TASK GOAL: Copy out each line below exactly as it appears.

DATA EXCERPT:
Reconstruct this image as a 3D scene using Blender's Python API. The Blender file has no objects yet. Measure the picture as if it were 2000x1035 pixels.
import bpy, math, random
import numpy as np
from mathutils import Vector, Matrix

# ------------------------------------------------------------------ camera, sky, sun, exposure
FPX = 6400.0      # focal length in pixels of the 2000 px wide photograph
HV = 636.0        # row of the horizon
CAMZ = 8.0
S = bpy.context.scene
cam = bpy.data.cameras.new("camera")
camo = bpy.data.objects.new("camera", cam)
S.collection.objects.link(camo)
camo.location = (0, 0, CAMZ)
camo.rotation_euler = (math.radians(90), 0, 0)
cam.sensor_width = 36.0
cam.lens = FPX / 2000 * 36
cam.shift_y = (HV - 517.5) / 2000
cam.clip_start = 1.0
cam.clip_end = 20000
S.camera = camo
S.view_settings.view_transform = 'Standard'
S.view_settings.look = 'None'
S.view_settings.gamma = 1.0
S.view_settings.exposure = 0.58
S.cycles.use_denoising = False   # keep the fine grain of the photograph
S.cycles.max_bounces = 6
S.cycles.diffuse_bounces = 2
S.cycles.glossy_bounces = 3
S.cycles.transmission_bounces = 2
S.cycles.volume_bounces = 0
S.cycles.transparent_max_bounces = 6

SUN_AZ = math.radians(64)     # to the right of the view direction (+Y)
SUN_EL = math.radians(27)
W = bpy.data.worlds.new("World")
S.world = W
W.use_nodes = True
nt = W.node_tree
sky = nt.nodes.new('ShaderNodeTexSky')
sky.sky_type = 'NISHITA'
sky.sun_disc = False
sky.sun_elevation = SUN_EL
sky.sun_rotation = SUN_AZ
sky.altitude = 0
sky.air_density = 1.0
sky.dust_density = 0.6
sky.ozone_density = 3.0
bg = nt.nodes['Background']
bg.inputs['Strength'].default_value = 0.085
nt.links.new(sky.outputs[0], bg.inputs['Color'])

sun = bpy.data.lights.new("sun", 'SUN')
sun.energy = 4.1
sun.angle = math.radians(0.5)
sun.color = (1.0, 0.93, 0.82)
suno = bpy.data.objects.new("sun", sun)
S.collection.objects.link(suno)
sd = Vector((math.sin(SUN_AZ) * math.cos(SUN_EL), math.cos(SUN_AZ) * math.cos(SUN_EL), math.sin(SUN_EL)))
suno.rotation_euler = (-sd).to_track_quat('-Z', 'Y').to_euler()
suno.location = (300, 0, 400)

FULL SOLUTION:
Reconstruct this image as a 3D scene using Blender's Python API. The Blender file has no objects yet. Measure the picture as if it were 2000x1035 pixels.
import bpy, math, random
import numpy as np
from mathutils import Vector, Matrix

# ------------------------------------------------------------------ camera, sky, sun, exposure
FPX = 6400.0      # focal length in pixels of the 2000 px wide photograph
HV = 636.0        # row of the horizon
CAMZ = 8.0
S = bpy.context.scene
cam = bpy.data.cameras.new("camera")
camo = bpy.data.objects.new("camera", cam)
S.collection.objects.link(camo)
camo.location = (0, 0, CAMZ)
camo.rotation_euler = (math.radians(90), 0, 0)
cam.sensor_width = 36.0
cam.lens = FPX / 2000 * 36
cam.shift_y = (HV - 517.5) / 2000
cam.clip_start = 1.0
cam.clip_end = 20000
S.camera = camo
S.view_settings.view_transform = 'Standard'
S.view_settings.look = 'None'
S.view_settings.gamma = 1.0
S.view_settings.exposure = 0.58
S.cycles.use_denoising = False   # keep the fine grain of the photograph
S.cycles.max_bounces = 6
S.cycles.diffuse_bounces = 2
S.cycles.glossy_bounces = 3
S.cycles.transmission_bounces = 2
S.cycles.volume_bounces = 0
S.cycles.transparent_max_bounces = 6

SUN_AZ = math.radians(64)     # to the right of the view direction (+Y)
SUN_EL = math.radians(27)
W = bpy.data.worlds.new("World")
S.world = W
W.use_nodes = True
nt = W.node_tree
sky = nt.nodes.new('ShaderNodeTexSky')
sky.sky_type = 'NISHITA'
sky.sun_disc = False
sky.sun_elevation = SUN_EL
sky.sun_rotation = SUN_AZ
sky.altitude = 0
sky.air_density = 1.0
sky.dust_density = 0.6
sky.ozone_density = 3.0
bg = nt.nodes['Background']
bg.inputs['Strength'].default_value = 0.085
nt.links.new(sky.outputs[0], bg.inputs['Color'])

sun = bpy.data.lights.new("sun", 'SUN')
sun.energy = 4.1
sun.angle = math.radians(0.5)
sun.color = (1.0, 0.93, 0.82)
suno = bpy.data.objects.new("sun", sun)
S.collection.objects.link(suno)
sd = Vector((math.sin(SUN_AZ) * math.cos(SUN_EL), math.cos(SUN_AZ) * math.cos(SUN_EL), math.sin(SUN_EL)))
suno.rotation_euler = (-sd).to_track_quat('-Z', 'Y').to_euler()
suno.location = (300, 0, 400)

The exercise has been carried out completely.